====== SOURCE DATA ======

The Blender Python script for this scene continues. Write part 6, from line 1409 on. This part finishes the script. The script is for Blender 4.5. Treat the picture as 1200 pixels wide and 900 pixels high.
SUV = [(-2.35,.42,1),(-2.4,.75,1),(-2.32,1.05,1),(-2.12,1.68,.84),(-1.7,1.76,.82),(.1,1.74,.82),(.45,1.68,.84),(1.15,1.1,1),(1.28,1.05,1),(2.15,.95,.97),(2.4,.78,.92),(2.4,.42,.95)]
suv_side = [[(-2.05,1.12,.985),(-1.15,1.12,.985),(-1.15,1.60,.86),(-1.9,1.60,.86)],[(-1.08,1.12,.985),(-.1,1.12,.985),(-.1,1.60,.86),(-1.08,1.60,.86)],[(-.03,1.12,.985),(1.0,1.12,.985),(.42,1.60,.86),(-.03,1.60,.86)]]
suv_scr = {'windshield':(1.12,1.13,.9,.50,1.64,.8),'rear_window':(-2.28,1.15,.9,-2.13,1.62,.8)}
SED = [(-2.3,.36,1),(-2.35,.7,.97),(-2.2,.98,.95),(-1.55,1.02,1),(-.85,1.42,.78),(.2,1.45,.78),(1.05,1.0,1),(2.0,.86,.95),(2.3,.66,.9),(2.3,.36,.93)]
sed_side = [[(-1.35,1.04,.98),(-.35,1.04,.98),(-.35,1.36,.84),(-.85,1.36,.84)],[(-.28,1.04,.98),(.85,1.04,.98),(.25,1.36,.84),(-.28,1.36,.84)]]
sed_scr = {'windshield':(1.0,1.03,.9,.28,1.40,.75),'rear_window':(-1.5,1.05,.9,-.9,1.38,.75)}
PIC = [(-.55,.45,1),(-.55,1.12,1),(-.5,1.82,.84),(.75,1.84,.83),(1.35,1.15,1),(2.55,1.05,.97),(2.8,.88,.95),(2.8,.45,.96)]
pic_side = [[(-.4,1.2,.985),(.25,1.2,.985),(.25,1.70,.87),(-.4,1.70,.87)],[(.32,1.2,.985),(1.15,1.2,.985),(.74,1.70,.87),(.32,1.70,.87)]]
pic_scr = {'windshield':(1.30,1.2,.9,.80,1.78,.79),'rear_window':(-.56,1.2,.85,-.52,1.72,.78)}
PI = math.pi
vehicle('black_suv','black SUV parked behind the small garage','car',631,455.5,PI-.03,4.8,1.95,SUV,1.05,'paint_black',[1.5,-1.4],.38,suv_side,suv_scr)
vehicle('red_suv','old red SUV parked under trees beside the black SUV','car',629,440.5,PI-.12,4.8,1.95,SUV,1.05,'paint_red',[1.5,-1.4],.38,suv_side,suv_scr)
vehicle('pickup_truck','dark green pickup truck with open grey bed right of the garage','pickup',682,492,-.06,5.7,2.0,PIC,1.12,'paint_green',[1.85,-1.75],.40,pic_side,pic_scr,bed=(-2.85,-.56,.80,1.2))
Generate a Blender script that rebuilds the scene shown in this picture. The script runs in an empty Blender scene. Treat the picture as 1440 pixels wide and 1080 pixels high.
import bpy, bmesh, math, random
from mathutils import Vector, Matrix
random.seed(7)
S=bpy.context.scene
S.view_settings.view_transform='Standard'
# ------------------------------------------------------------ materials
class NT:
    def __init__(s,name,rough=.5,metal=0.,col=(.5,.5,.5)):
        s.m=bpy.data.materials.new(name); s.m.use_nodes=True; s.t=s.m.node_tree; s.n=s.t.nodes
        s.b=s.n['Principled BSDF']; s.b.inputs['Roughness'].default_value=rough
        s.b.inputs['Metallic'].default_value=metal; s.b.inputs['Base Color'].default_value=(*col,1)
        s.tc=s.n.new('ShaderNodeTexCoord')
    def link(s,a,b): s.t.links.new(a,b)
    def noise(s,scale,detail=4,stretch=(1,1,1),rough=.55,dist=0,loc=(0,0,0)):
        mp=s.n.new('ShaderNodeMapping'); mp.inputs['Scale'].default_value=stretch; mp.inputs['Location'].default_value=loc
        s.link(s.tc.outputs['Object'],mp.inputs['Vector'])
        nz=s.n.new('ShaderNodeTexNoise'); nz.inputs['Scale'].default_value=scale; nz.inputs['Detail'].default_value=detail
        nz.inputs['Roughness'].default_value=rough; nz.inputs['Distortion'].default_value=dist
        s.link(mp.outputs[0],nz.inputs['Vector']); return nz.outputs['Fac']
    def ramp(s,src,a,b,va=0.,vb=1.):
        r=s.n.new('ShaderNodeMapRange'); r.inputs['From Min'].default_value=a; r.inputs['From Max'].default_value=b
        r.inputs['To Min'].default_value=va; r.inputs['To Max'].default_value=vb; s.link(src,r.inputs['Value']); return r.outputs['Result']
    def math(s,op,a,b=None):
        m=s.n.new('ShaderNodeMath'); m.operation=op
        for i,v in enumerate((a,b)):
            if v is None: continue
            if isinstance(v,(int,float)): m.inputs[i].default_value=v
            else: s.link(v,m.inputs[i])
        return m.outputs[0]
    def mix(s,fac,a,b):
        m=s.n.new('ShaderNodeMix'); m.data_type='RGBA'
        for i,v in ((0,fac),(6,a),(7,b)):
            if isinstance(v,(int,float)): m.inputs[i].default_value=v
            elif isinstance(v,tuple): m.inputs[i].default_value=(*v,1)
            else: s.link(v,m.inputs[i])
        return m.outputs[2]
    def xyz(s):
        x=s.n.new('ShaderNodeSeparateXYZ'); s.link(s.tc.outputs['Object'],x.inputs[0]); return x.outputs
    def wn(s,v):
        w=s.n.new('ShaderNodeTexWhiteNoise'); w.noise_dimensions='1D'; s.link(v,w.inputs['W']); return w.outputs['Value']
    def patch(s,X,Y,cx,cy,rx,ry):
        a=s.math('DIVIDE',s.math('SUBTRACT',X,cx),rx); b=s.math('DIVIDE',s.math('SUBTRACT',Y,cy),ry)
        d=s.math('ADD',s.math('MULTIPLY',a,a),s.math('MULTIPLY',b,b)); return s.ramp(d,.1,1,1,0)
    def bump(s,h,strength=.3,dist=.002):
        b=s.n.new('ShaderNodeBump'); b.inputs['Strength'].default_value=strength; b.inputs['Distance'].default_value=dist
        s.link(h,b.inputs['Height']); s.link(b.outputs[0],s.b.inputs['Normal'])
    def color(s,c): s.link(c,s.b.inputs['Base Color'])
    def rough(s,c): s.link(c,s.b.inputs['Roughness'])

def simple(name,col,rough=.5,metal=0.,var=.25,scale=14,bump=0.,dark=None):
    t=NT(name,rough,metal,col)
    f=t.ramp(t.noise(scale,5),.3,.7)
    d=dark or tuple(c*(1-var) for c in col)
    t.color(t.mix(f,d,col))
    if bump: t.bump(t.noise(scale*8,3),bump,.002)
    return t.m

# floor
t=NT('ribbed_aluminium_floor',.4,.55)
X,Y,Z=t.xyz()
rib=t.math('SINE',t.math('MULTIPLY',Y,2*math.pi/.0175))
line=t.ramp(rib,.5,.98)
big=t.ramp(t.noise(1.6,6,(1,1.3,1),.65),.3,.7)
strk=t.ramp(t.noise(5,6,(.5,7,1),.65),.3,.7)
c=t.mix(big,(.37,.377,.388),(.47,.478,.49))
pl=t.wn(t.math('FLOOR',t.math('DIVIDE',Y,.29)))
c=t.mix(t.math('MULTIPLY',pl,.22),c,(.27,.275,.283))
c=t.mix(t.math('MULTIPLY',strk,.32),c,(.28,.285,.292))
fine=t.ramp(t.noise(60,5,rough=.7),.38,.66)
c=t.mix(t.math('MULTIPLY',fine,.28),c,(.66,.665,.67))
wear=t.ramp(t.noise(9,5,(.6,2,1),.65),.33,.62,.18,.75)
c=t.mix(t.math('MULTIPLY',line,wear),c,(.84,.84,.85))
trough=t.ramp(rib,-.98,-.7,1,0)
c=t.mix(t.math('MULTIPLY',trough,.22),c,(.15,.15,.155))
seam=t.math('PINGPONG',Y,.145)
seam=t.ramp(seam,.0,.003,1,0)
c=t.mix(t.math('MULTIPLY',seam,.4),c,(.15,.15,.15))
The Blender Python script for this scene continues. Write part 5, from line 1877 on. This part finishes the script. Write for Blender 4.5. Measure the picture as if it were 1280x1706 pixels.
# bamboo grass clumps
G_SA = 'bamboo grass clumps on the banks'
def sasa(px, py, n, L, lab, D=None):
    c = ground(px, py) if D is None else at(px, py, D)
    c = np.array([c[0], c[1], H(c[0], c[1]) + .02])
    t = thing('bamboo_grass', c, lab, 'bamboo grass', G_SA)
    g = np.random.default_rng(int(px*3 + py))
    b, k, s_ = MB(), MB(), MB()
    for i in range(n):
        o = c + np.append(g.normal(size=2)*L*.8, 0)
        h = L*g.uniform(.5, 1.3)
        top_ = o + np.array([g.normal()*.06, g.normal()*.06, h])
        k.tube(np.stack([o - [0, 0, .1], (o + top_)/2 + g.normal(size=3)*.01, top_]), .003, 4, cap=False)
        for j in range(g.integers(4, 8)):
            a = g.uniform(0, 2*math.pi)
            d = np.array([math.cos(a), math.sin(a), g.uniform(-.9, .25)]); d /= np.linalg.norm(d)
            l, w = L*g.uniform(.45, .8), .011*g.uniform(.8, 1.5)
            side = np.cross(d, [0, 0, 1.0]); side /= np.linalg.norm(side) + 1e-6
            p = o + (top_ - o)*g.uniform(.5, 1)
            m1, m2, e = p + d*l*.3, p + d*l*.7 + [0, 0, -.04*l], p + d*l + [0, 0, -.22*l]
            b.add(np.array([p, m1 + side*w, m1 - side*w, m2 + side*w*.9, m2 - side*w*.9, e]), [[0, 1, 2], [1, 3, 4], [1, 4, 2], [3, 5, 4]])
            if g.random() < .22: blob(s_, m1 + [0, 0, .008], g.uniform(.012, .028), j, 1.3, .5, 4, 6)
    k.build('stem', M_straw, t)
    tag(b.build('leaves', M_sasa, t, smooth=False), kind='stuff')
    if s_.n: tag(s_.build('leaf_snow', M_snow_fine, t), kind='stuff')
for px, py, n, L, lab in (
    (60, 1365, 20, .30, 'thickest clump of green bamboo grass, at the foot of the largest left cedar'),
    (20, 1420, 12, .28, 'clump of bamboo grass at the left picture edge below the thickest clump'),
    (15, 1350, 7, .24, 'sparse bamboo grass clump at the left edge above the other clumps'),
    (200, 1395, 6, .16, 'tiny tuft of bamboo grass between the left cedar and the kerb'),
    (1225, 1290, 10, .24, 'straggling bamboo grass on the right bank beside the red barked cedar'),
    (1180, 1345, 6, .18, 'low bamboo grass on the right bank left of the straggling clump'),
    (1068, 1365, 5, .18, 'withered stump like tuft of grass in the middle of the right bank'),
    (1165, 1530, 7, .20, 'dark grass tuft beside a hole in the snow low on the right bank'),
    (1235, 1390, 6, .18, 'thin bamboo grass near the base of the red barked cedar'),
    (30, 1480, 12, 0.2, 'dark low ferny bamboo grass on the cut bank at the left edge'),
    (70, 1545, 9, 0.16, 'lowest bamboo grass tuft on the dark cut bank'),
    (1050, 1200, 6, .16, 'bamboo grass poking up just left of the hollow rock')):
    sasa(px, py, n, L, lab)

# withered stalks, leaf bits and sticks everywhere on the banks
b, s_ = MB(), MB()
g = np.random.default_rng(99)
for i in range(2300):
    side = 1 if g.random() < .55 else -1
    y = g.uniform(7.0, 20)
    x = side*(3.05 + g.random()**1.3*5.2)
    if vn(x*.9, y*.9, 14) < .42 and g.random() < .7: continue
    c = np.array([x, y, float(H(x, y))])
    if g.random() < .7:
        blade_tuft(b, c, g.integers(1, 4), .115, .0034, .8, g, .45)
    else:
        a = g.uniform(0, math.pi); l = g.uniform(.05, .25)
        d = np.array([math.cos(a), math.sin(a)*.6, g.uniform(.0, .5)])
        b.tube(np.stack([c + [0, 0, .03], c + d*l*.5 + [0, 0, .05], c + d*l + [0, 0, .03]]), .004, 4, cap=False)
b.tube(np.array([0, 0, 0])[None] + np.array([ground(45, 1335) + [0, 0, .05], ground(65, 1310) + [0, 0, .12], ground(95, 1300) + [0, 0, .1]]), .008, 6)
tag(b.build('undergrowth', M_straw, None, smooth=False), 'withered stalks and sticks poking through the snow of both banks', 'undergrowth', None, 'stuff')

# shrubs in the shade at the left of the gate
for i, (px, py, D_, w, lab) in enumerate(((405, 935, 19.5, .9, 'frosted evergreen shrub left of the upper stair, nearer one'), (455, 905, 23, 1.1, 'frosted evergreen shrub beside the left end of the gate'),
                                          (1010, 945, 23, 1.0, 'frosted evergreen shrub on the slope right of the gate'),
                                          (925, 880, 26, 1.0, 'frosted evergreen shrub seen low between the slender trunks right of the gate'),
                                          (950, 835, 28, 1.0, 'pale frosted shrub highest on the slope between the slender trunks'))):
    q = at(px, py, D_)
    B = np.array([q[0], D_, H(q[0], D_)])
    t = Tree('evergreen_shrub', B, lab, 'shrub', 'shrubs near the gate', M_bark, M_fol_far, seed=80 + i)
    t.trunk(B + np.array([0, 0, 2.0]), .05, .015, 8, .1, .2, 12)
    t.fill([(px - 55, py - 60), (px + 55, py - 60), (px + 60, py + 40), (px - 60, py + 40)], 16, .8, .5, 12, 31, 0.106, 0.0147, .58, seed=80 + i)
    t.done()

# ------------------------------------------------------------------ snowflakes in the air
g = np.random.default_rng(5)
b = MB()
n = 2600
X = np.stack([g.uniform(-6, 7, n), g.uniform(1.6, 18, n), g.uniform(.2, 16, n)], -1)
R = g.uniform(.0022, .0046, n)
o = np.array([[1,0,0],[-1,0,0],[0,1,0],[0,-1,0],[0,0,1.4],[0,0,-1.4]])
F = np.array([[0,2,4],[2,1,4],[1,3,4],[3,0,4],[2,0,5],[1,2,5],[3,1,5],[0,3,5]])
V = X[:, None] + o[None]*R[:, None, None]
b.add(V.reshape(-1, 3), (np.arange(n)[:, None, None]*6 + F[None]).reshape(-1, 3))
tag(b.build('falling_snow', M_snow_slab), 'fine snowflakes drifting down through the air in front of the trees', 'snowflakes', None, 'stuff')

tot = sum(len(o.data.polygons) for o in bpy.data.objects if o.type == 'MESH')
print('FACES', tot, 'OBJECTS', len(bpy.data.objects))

======

DIRECTION: Look through the listing and extract every line with "scene" in it.

FINAL ANSWER:
The Blender Python script for this scene continues. Write part 6, from line 1409 on. This part finishes the script. The script is for Blender 4.5. Treat the picture as 1200 pixels wide and 900 pixels high.
Generate a Blender script that rebuilds the scene shown in this picture. The script runs in an empty Blender scene. Treat the picture as 1440 pixels wide and 1080 pixels high.
S=bpy.context.scene
The Blender Python script for this scene continues. Write part 5, from line 1877 on. This part finishes the script. Write for Blender 4.5. Measure the picture as if it were 1280x1706 pixels.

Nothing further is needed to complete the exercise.